Step 1: Recall the microscopic picture of a metallic conductor.
In a metal, free electrons move through a fixed lattice of positive ions. The number of free electrons is determined by the atomic structure (each metal atom contributes a fixed number).
Step 2: Analyse the effect of heating on resistivity.
When a conductor heats up, the lattice ions vibrate more vigorously. This increases the chance of collision for free electrons, so resistivity $\rho$ increases with temperature.
Conclusion: Resistivity changes.
Step 3: Analyse the effect on resistance.
Resistance $R = \rho L / A$. Since $\rho$ increases on heating, $R$ also increases (for constant geometry).

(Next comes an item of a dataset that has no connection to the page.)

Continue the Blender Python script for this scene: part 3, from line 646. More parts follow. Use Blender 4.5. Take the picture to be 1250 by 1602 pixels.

Conclusion: Resistance changes.
Step 4: Analyse the effect on drift speed.
Drift speed $v_d = I/(neA)$. For a constant battery voltage, as resistance rises, current $I$ falls. So drift speed also decreases.
Conclusion: Drift speed changes.
Step 5: Analyse the number of free electrons.
Each atom in the metal lattice contributes a fixed number of valence electrons. Heating increases thermal vibrations of ions but does not cause ionisation or recombination at the temperatures of ordinary resistors.
The free electron density (number per unit volume) remains essentially constant.
Conclusion: Number of free electrons does not change.
Step 6: State the answer.
\[
\boxed{\text{D: Number of free electrons}}
\]